If you discover incremental improvements could be made, you might create a new story and go round the loop with that. This is different from going through the cycle again with the same story which would be more iterative. Think of it like incrementally adding value rather than iteratively building value piece by piece before finally releasing. It’s like tweaking an already selling product in order to sell more (incremental improvement) as apposed to building a product out until the point it can start to sell (iterating).

A note on manual testing

If you’re lucky, there’s plenty of people on hand willing to perform some exploratory testing. This doesn’t have to wait until the end of an iteration, it can start as soon as a story is stable enough to test. Usually this would be when the story is finished and acceptance tests are passing. It’s useful to have a stable deployment environment for this.

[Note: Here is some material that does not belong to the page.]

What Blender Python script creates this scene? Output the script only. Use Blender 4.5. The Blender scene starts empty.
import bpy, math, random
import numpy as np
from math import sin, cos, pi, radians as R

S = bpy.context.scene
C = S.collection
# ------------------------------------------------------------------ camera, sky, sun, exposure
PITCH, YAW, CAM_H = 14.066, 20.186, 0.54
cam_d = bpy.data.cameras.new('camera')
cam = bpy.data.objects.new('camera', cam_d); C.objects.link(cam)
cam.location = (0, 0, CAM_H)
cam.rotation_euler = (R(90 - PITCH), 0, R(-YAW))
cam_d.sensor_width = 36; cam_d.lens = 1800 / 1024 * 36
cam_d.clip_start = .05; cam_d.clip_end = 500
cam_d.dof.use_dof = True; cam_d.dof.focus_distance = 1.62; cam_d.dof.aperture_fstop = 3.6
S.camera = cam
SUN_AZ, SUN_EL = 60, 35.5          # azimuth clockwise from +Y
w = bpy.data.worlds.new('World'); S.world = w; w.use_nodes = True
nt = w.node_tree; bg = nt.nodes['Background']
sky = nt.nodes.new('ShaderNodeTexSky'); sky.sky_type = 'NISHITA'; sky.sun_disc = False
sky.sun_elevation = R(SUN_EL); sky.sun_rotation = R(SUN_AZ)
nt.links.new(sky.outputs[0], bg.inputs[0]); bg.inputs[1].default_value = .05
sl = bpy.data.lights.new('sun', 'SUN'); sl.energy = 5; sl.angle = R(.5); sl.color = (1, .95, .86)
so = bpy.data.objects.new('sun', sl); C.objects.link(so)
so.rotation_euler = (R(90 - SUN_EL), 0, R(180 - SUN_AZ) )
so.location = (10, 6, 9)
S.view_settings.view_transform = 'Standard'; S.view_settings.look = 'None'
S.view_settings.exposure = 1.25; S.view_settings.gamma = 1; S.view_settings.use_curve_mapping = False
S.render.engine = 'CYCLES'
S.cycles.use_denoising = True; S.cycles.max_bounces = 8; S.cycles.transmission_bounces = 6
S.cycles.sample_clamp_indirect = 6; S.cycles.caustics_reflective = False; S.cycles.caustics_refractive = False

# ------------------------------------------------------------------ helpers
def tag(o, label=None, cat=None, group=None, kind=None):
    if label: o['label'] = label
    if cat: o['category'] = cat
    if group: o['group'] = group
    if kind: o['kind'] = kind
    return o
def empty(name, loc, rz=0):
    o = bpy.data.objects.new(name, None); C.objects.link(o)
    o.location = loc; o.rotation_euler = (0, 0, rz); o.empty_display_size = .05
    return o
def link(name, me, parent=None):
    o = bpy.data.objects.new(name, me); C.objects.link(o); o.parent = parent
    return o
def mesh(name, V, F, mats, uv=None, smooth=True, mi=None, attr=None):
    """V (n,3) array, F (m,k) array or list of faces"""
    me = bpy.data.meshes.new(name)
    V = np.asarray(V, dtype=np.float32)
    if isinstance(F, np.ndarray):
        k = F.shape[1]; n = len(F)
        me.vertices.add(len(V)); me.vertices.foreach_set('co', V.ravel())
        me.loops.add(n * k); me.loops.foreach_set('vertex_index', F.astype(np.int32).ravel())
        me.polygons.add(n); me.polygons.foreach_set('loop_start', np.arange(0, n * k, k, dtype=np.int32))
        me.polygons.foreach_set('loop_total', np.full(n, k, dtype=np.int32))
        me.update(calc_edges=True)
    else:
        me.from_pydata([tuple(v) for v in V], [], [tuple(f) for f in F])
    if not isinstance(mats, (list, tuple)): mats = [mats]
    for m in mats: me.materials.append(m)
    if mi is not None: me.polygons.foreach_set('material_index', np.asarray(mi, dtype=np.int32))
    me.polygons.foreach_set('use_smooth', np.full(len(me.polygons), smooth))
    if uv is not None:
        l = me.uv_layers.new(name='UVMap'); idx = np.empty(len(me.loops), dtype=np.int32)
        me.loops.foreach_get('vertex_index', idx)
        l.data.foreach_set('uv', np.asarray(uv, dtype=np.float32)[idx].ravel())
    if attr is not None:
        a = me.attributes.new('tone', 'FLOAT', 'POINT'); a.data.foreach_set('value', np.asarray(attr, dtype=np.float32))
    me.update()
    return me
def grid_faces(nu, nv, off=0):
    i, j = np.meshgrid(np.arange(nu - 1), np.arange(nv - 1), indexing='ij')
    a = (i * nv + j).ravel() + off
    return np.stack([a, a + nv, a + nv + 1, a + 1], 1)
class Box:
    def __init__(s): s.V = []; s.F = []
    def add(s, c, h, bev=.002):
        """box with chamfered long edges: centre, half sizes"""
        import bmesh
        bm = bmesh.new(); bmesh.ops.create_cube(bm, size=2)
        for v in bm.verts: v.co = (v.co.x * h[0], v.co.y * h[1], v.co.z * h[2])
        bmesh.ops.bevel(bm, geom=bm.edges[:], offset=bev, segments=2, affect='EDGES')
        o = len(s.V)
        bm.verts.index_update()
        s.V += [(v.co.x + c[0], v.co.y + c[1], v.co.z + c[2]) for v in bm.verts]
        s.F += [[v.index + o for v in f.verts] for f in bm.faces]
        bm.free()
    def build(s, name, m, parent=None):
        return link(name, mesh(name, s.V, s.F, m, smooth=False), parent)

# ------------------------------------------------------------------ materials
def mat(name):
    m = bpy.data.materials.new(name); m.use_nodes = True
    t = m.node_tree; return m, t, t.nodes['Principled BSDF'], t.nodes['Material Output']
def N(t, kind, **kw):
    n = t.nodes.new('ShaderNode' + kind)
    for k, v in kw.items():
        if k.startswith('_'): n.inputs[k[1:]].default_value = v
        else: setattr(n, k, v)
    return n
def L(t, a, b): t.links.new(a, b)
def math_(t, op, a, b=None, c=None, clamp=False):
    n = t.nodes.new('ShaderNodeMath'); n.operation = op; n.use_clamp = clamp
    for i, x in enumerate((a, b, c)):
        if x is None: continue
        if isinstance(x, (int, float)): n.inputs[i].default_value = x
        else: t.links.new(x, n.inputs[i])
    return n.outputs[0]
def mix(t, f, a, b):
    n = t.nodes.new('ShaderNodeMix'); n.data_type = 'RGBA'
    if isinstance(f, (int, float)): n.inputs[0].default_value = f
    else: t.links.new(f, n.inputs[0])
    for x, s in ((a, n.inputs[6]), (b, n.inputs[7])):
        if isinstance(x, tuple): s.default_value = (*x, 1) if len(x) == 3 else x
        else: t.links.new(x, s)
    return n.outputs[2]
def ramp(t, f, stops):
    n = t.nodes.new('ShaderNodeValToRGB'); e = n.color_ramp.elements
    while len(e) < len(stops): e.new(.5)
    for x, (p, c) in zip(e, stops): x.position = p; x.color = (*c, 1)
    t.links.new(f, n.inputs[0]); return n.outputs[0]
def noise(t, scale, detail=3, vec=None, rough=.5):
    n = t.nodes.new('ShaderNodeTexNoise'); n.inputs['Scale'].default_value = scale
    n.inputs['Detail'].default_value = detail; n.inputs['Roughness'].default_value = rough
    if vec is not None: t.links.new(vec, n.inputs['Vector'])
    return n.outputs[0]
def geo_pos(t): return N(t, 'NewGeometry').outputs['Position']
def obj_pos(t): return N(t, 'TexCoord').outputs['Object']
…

Acceptance testing doesn’t negate the need for manual, exploratory style testing. Lisa Crispin calls this kind of testing critiquing the product. Some critiquing can be achieved using acceptance testing whilst more may require a manual approach or specialist tools. We’ll look more at this later when we talk about Brian Marick’s testing matrix and Crispin’s elaboration.

To some degree, acceptance test suites address the need for regression testing. That is to say that derivation of behaviour hasn’t been introduced if the acceptance tests still pass.

Deliver

When a story is finished, you may go round the loop again with a new story or choose to deliver the functionality directly to your production environment. This often gets less emphasis because it usually happens when multiple stories are batched up and deployed together, for example, at the end of an iteration. It’s actually a crucial step though as its only after this point that potential story value can be realised.

It can be incorporated into the story delivery lifecycle when continuous delivery ideas are applied with the aim to deploy individual stories as they’re ready. It’s a fairly sophisticated position to take and requires careful crafting of stories so that they add demonstrable value. It also implies a well groomed and automated build and deployment procedure.